| WRITTEN PROBLEM |
Can you transcribe the data exactly? Leave the pictures out.
* * * *
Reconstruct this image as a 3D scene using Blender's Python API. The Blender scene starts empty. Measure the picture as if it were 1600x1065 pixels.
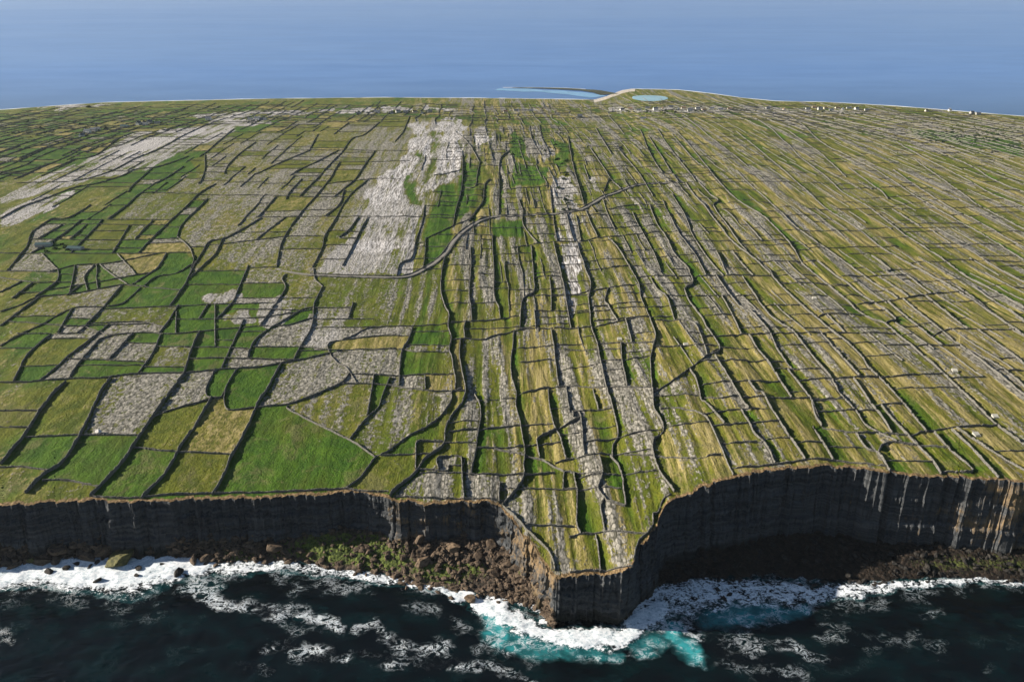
import bpy, math, random
import numpy as np
from mathutils import Vector

random.seed(7)
rng = np.random.default_rng(11)
R = math.radians
scene = bpy.context.scene
COL = scene.collection

# ------------------------------------------------------------------ camera
CAM_H = 350.0
PITCH = R(24.7)
FPX = 1244.0
cam_d = bpy.data.cameras.new('camera')
cam_d.sensor_width = 36.0
cam_d.lens = FPX / 1600.0 * 36.0
cam_d.clip_start = 1.0
cam_d.clip_end = 300000.0
cam = bpy.data.objects.new('camera', cam_d)
COL.objects.link(cam)
cam.location = (0, 0, CAM_H)
cam.rotation_euler = (math.pi / 2 - PITCH, 0, 0)
scene.camera = cam

SUN_EL, SUN_BACK = R(21.5), R(5.0)
SUN = Vector((-math.cos(SUN_EL) * math.cos(SUN_BACK), math.cos(SUN_EL) * math.sin(SUN_BACK), math.sin(SUN_EL)))

# ------------------------------------------------------------------ noise
def _hash(ix, iy, seed):
    n = (ix.astype(np.int64) * 374761393 + iy.astype(np.int64) * 668265263 + seed * 1274126177) & 0xFFFFFFFF
    n = ((n ^ (n >> 13)) * 1274126177) & 0xFFFFFFFF
    n = ((n ^ (n >> 16)) * 2246822519) & 0xFFFFFFFF
    return ((n ^ (n >> 15)) & 0xFFFFFF) / float(0xFFFFFF)

def vnoise(x, y, seed=0):
    x = np.asarray(x, float); y = np.asarray(y, float)
    ix = np.floor(x); iy = np.floor(y)
    fx = x - ix; fy = y - iy
    fx = fx * fx * (3 - 2 * fx); fy = fy * fy * (3 - 2 * fy)
    a = _hash(ix, iy, seed); b = _hash(ix + 1, iy, seed)
    c = _hash(ix, iy + 1, seed); d = _hash(ix + 1, iy + 1, seed)
    return (a * (1 - fx) + b * fx) * (1 - fy) + (c * (1 - fx) + d * fx) * fy

def fbm(x, y, seed=0, octv=3):
    s = 0; a = 0.5; t = 0
    for k in range(octv):
        s = s + a * vnoise(x * 2 ** k, y * 2 ** k, seed + k * 17); t += a; a *= 0.5
    return s / t

def ss(t):
    t = np.clip(t, 0, 1)
    return t * t * (3 - 2 * t)

# ------------------------------------------------------------------ photo pixel -> point on the ground
CP, SP = math.cos(PITCH), math.sin(PITCH)
def ray(px, py):
    u = np.asarray(px, float) - 800.0
    v = 532.5 - np.asarray(py, float)
    return u / FPX, CP + v / FPX * SP, -SP + v / FPX * CP

def at_z(px, py, z):
    dx, dy, dz = ray(px, py)
    t = (z - CAM_H) / dz
    return dx * t, dy * t

def project(x, y, z):
    dep = y * CP - (z - CAM_H) * SP
    return 800 + FPX * x / dep, 532.5 - FPX * (y * SP + (z - CAM_H) * CP) / dep

shore_px = np.array([(-300, 196), (-150, 184), (0, 171.5), (80, 166), (160, 160.5), (300, 157), (440, 154), (600, 152.5), (760, 153.5), (900, 155.5),
                     (930, 155.5), (948, 151), (960, 146), (972, 141.5), (988, 138.8), (1060, 140.5), (1110, 146), (1160, 153), (1210, 158), (1300, 160), (1400, 166), (1500, 174), (1600, 182), (1750, 193), (1900, 205)], float)
sx, sy = at_z(shore_px[:, 0], shore_px[:, 1], 1.0)
_o = np.argsort(sx)
_tx = np.linspace(-3000, 3000, 6001)
_ty = np.interp(_tx, sx[_o], sy[_o]) + 10 * (fbm(_tx / 60, _tx * 0, 5, 3) - 0.5)
def yshore(x):
    return np.interp(x, _tx, _ty)

def h0(x, y):
    S = 39 + 18 * ss((x - 10) / 160) * (1 - ss((y - 500) / 400)) + 7 * ss((y - 500) / 800) - 7 * np.exp(-((x - 38) / 50) ** 2) * ss((430 - y) / 70)
    d = yshore(x) - y
    k = ss(d / 1050)
    return np.where(d > 0, 1.0 + (S - 1.0) * k, 1.0 + 0.12 * d)

def at(px, py):
    z = np.full(np.shape(px), 45.0)
    for _ in range(28):
        x, y = at_z(px, py, z)
        z = z * 0.3 + h0(x, y) * 0.7
    return x, y, z

# ------------------------------------------------------------------ materials
def new_mat(name):
    m = bpy.data.materials.new(name); m.use_nodes = True
    nt = m.node_tree; nt.nodes.clear()
    out = nt.nodes.new('ShaderNodeOutputMaterial')
    b = nt.nodes.new('ShaderNodeBsdfPrincipled')
    nt.links.new(b.outputs[0], out.inputs[0])
    b.inputs['Roughness'].default_value = 0.9
    b.inputs['Specular IOR Level'].default_value = 0.15
    return m, nt, b

class NB:
    def __init__(s, nt): s.nt = nt
    def n(s, t, **kw):
        nd = s.nt.nodes.new(t)
        for k, v in kw.items(): setattr(nd, k, v)
        return nd
    def link(s, a, b): s.nt.links.new(a, b)
    def val(s, inp, v):
        if isinstance(v, (int, float)): inp.default_value = v
        elif isinstance(v, tuple): inp.default_value = v if len(v) == 4 or inp.type == 'VECTOR' else (*v, 1)
        else: s.link(v, inp)
    def math(s, op, a, b=0.0, c=None, clamp=False):
        nd = s.n('ShaderNodeMath', operation=op); nd.use_clamp = clamp
        s.val(nd.inputs[0], a); s.val(nd.inputs[1], b)
        if c is not None: s.val(nd.inputs[2], c)
        return nd.outputs[0]
    def mix(s, f, a, b):
        nd = s.n('ShaderNodeMix', data_type='RGBA')
        s.val(nd.inputs['Factor'], f); s.val(nd.inputs[6], a); s.val(nd.inputs[7], b)
        return nd.outputs[2]
    def ramp(s, v, lo, hi, a=0.0, b=1.0, smooth=True):
        nd = s.n('ShaderNodeMapRange'); nd.interpolation_type = 'SMOOTHSTEP' if smooth else 'LINEAR'
        s.val(nd.inputs[0], v); nd.inputs[1].default_value = lo; nd.inputs[2].default_value = hi
        nd.inputs[3].default_value = a; nd.inputs[4].default_value = b
        return nd.outputs[0]
    def pos(s, scale, rot=(0, 0, 0)):
        g = s.n('ShaderNodeNewGeometry'); m = s.n('ShaderNodeMapping')
        m.inputs['Scale'].default_value = scale; m.inputs['Rotation'].default_value = rot
        s.link(g.outputs['Position'], m.inputs[0]); return m.outputs[0]
    def noise(s, vec, scale=1.0, detail=3.0, rough=0.55, dist=0.0):
        nd = s.n('ShaderNodeTexNoise'); s.link(vec, nd.inputs['Vector'])
        nd.inputs['Scale'].default_value = scale; nd.inputs['Detail'].default_value = detail
        nd.inputs['Roughness'].default_value = rough; nd.inputs['Distortion'].default_value = dist
        return nd.outputs['Fac']
    def vor(s, vec, scale=1.0, feature='F1', rnd=1.0):
        nd = s.n('ShaderNodeTexVoronoi', feature=feature); s.link(vec, nd.inputs['Vector'])
        nd.inputs['Scale'].default_value = scale; nd.inputs['Randomness'].default_value = rnd
        return nd
    def bump(s, h, strength, dist):
        nd = s.n('ShaderNodeBump'); nd.inputs['Strength'].default_value = strength
        nd.inputs['Distance'].default_value = dist; s.link(h, nd.inputs['Height']); return nd.outputs[0]
    def attr(s, name):
        nd = s.n('ShaderNodeAttribute'); nd.attribute_name = name
        return nd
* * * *
| ANSWER IN FULL |
Reconstruct this image as a 3D scene using Blender's Python API. The Blender scene starts empty. Measure the picture as if it were 1600x1065 pixels.
import bpy, math, random
import numpy as np
from mathutils import Vector

random.seed(7)
rng = np.random.default_rng(11)
R = math.radians
scene = bpy.context.scene
COL = scene.collection

# ------------------------------------------------------------------ camera
CAM_H = 350.0
PITCH = R(24.7)
FPX = 1244.0
cam_d = bpy.data.cameras.new('camera')
cam_d.sensor_width = 36.0
cam_d.lens = FPX / 1600.0 * 36.0
cam_d.clip_start = 1.0
cam_d.clip_end = 300000.0
cam = bpy.data.objects.new('camera', cam_d)
COL.objects.link(cam)
cam.location = (0, 0, CAM_H)
cam.rotation_euler = (math.pi / 2 - PITCH, 0, 0)
scene.camera = cam

SUN_EL, SUN_BACK = R(21.5), R(5.0)
SUN = Vector((-math.cos(SUN_EL) * math.cos(SUN_BACK), math.cos(SUN_EL) * math.sin(SUN_BACK), math.sin(SUN_EL)))

# ------------------------------------------------------------------ noise
def _hash(ix, iy, seed):
    n = (ix.astype(np.int64) * 374761393 + iy.astype(np.int64) * 668265263 + seed * 1274126177) & 0xFFFFFFFF
    n = ((n ^ (n >> 13)) * 1274126177) & 0xFFFFFFFF
    n = ((n ^ (n >> 16)) * 2246822519) & 0xFFFFFFFF
    return ((n ^ (n >> 15)) & 0xFFFFFF) / float(0xFFFFFF)

def vnoise(x, y, seed=0):
    x = np.asarray(x, float); y = np.asarray(y, float)
    ix = np.floor(x); iy = np.floor(y)
    fx = x - ix; fy = y - iy
    fx = fx * fx * (3 - 2 * fx); fy = fy * fy * (3 - 2 * fy)
    a = _hash(ix, iy, seed); b = _hash(ix + 1, iy, seed)
    c = _hash(ix, iy + 1, seed); d = _hash(ix + 1, iy + 1, seed)
    return (a * (1 - fx) + b * fx) * (1 - fy) + (c * (1 - fx) + d * fx) * fy

def fbm(x, y, seed=0, octv=3):
    s = 0; a = 0.5; t = 0
    for k in range(octv):
        s = s + a * vnoise(x * 2 ** k, y * 2 ** k, seed + k * 17); t += a; a *= 0.5
    return s / t

def ss(t):
    t = np.clip(t, 0, 1)
    return t * t * (3 - 2 * t)

# ------------------------------------------------------------------ photo pixel -> point on the ground
CP, SP = math.cos(PITCH), math.sin(PITCH)
def ray(px, py):
    u = np.asarray(px, float) - 800.0
    v = 532.5 - np.asarray(py, float)
    return u / FPX, CP + v / FPX * SP, -SP + v / FPX * CP

def at_z(px, py, z):
    dx, dy, dz = ray(px, py)
    t = (z - CAM_H) / dz
    return dx * t, dy * t

def project(x, y, z):
    dep = y * CP - (z - CAM_H) * SP
    return 800 + FPX * x / dep, 532.5 - FPX * (y * SP + (z - CAM_H) * CP) / dep

shore_px = np.array([(-300, 196), (-150, 184), (0, 171.5), (80, 166), (160, 160.5), (300, 157), (440, 154), (600, 152.5), (760, 153.5), (900, 155.5),
                     (930, 155.5), (948, 151), (960, 146), (972, 141.5), (988, 138.8), (1060, 140.5), (1110, 146), (1160, 153), (1210, 158), (1300, 160), (1400, 166), (1500, 174), (1600, 182), (1750, 193), (1900, 205)], float)
sx, sy = at_z(shore_px[:, 0], shore_px[:, 1], 1.0)
_o = np.argsort(sx)
_tx = np.linspace(-3000, 3000, 6001)
_ty = np.interp(_tx, sx[_o], sy[_o]) + 10 * (fbm(_tx / 60, _tx * 0, 5, 3) - 0.5)
def yshore(x):
    return np.interp(x, _tx, _ty)

def h0(x, y):
    S = 39 + 18 * ss((x - 10) / 160) * (1 - ss((y - 500) / 400)) + 7 * ss((y - 500) / 800) - 7 * np.exp(-((x - 38) / 50) ** 2) * ss((430 - y) / 70)
    d = yshore(x) - y
    k = ss(d / 1050)
    return np.where(d > 0, 1.0 + (S - 1.0) * k, 1.0 + 0.12 * d)

def at(px, py):
    z = np.full(np.shape(px), 45.0)
    for _ in range(28):
        x, y = at_z(px, py, z)
        z = z * 0.3 + h0(x, y) * 0.7
    return x, y, z

# ------------------------------------------------------------------ materials
def new_mat(name):
    m = bpy.data.materials.new(name); m.use_nodes = True
    nt = m.node_tree; nt.nodes.clear()
    out = nt.nodes.new('ShaderNodeOutputMaterial')
    b = nt.nodes.new('ShaderNodeBsdfPrincipled')
    nt.links.new(b.outputs[0], out.inputs[0])
    b.inputs['Roughness'].default_value = 0.9
    b.inputs['Specular IOR Level'].default_value = 0.15
    return m, nt, b

class NB:
    def __init__(s, nt): s.nt = nt
    def n(s, t, **kw):
        nd = s.nt.nodes.new(t)
        for k, v in kw.items(): setattr(nd, k, v)
        return nd
    def link(s, a, b): s.nt.links.new(a, b)
    def val(s, inp, v):
        if isinstance(v, (int, float)): inp.default_value = v
        elif isinstance(v, tuple): inp.default_value = v if len(v) == 4 or inp.type == 'VECTOR' else (*v, 1)
        else: s.link(v, inp)
    def math(s, op, a, b=0.0, c=None, clamp=False):
        nd = s.n('ShaderNodeMath', operation=op); nd.use_clamp = clamp
        s.val(nd.inputs[0], a); s.val(nd.inputs[1], b)
        if c is not None: s.val(nd.inputs[2], c)
        return nd.outputs[0]
    def mix(s, f, a, b):
        nd = s.n('ShaderNodeMix', data_type='RGBA')
        s.val(nd.inputs['Factor'], f); s.val(nd.inputs[6], a); s.val(nd.inputs[7], b)
        return nd.outputs[2]
    def ramp(s, v, lo, hi, a=0.0, b=1.0, smooth=True):
        nd = s.n('ShaderNodeMapRange'); nd.interpolation_type = 'SMOOTHSTEP' if smooth else 'LINEAR'
        s.val(nd.inputs[0], v); nd.inputs[1].default_value = lo; nd.inputs[2].default_value = hi
        nd.inputs[3].default_value = a; nd.inputs[4].default_value = b
        return nd.outputs[0]
    def pos(s, scale, rot=(0, 0, 0)):
        g = s.n('ShaderNodeNewGeometry'); m = s.n('ShaderNodeMapping')
        m.inputs['Scale'].default_value = scale; m.inputs['Rotation'].default_value = rot
        s.link(g.outputs['Position'], m.inputs[0]); return m.outputs[0]
    def noise(s, vec, scale=1.0, detail=3.0, rough=0.55, dist=0.0):
        nd = s.n('ShaderNodeTexNoise'); s.link(vec, nd.inputs['Vector'])
        nd.inputs['Scale'].default_value = scale; nd.inputs['Detail'].default_value = detail
        nd.inputs['Roughness'].default_value = rough; nd.inputs['Distortion'].default_value = dist
        return nd.outputs['Fac']
    def vor(s, vec, scale=1.0, feature='F1', rnd=1.0):
        nd = s.n('ShaderNodeTexVoronoi', feature=feature); s.link(vec, nd.inputs['Vector'])
        nd.inputs['Scale'].default_value = scale; nd.inputs['Randomness'].default_value = rnd
        return nd
    def bump(s, h, strength, dist):
        nd = s.n('ShaderNodeBump'); nd.inputs['Strength'].default_value = strength
        nd.inputs['Distance'].default_value = dist; s.link(h, nd.inputs['Height']); return nd.outputs[0]
    def attr(s, name):
        nd = s.n('ShaderNodeAttribute'); nd.attribute_name = name
        return nd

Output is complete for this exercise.